Exercise objective: Return, exactly as written, every line from the first line of the data below through the line that contains "COL = SC.collection".

Provided material:
^^^^^^^^^^^^^^^^

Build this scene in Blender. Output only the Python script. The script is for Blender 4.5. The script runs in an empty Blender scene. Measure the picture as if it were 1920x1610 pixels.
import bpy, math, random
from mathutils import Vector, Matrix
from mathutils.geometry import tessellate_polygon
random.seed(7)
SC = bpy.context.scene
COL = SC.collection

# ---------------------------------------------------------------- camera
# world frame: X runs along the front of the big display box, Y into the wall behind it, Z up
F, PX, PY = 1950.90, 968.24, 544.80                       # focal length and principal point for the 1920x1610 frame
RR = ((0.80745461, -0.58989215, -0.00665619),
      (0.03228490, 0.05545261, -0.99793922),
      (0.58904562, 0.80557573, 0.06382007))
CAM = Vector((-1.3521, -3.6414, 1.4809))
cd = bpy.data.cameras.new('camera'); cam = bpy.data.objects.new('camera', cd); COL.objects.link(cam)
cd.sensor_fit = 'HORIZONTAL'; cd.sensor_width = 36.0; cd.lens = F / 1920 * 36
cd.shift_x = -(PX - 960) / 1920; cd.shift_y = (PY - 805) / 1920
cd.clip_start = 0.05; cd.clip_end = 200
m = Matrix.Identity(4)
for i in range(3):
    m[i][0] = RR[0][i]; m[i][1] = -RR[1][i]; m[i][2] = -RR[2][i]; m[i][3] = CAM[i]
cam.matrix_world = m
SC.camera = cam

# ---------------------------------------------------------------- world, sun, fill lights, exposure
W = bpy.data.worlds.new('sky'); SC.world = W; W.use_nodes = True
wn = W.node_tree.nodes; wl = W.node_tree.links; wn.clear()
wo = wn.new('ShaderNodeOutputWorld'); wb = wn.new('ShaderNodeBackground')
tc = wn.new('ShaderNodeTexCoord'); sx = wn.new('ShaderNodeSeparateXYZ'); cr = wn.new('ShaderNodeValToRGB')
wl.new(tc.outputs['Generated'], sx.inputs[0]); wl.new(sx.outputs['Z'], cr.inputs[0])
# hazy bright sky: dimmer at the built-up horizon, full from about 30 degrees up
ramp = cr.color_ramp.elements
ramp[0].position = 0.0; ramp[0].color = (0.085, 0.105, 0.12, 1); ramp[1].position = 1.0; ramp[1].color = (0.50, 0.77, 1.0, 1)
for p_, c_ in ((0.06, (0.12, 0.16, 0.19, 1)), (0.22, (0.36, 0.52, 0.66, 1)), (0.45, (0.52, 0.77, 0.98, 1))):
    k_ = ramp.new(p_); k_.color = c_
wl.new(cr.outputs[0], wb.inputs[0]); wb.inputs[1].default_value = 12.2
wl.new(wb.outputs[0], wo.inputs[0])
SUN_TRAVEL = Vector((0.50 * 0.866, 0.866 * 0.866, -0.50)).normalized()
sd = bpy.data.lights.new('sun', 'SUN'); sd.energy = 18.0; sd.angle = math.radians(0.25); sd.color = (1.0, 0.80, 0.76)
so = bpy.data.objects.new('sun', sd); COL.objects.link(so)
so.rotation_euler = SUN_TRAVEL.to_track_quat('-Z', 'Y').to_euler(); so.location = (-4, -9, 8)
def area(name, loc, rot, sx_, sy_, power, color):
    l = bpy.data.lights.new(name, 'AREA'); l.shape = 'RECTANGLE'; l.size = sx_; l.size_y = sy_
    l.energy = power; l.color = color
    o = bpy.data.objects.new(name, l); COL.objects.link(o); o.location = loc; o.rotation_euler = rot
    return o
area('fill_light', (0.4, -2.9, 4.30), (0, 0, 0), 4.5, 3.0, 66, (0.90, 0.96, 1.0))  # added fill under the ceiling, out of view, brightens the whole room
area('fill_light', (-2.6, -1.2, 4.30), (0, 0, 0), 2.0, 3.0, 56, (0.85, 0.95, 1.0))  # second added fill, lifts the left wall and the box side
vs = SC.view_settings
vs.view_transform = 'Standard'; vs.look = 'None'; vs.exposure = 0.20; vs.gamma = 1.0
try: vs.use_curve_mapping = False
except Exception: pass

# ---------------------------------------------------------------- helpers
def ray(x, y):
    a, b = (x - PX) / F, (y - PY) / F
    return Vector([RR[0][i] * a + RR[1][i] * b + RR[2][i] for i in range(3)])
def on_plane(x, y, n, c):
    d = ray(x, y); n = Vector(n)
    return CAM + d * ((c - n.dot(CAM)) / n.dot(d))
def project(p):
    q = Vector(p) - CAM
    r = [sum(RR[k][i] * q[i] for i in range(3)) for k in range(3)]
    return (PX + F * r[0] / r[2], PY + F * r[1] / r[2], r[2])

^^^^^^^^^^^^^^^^

Task solution:
Build this scene in Blender. Output only the Python script. The script is for Blender 4.5. The script runs in an empty Blender scene. Measure the picture as if it were 1920x1610 pixels.
import bpy, math, random
from mathutils import Vector, Matrix
from mathutils.geometry import tessellate_polygon
random.seed(7)
SC = bpy.context.scene
COL = SC.collection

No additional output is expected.